Berlino ha risentito più di altri Paesi dell’interruzione delle forniture russe perché dipendeva da Mosca per il 50% del suo fabbisogno energetico. In questo contesto, è da notare la situazione paradossale per cui l’economia moscovita appare molto più in salute di quanto ci si aspettasse: non solo, infatti, i principali indici economici russi segnano risultati positivi, ma proprio oggi il portavoce del Cremlino, Dmitrij Peskov, ha affermato che nonostante «il peso senza precedenti delle sanzioni», la Russia è riuscita a stabilizzare la situazione e raggiungere «persino una traiettoria di crescita» grazie alla mobilitazione di risorse, alle sagge decisioni della dirigenza politica e al lavoro del governo. Oltre al danno, dunque, la beffa.

Gli effetti negativi anche in Italia

La recessione tedesca non può che ripercuotersi anche sulle altre economie del continente: in Italia, ad esempio, è cominciata da metà dello scorso anno una recessione manifatturiera che ha contribuito anche alla contrazione complessiva del PIL nel secondo trimestre del 2023 con un calo dello 0,4%, invece che dello 0,3% come inizialmente era stato stimato. Si tratta comunque di una condizione che interessa la gran parte dei Paesi europei che si ritrovano ad affrontare una situazione di inflazione e, allo stesso tempo, un rallentamento economico: una condizione che in economia si indica con il termine “stagflazione”.

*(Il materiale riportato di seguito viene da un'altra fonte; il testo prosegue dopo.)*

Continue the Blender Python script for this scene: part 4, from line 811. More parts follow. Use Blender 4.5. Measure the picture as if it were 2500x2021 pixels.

Lo stesso studio di Banca d’Italia, del resto, ha sottolineato come gli effetti negativi sulle forniture di metano siano “stagflazionistici”, “conducendo ad un calo dell’attività economica e ad una crescita significativa sia nei prezzi dell’energia che nei prezzi al consumo principali”. “Le nostre stime suggeriscono che la scarsità di gas causata dalla guerra sia stata un fattore chiave all’origine dell’impennata dell’inflazione in Europa nel 2022, e che probabilmente le sue ripercussioni si faranno sentire per tutto il 2023”, sono le conclusioni degli esperti di Bankitalia autori dello studio.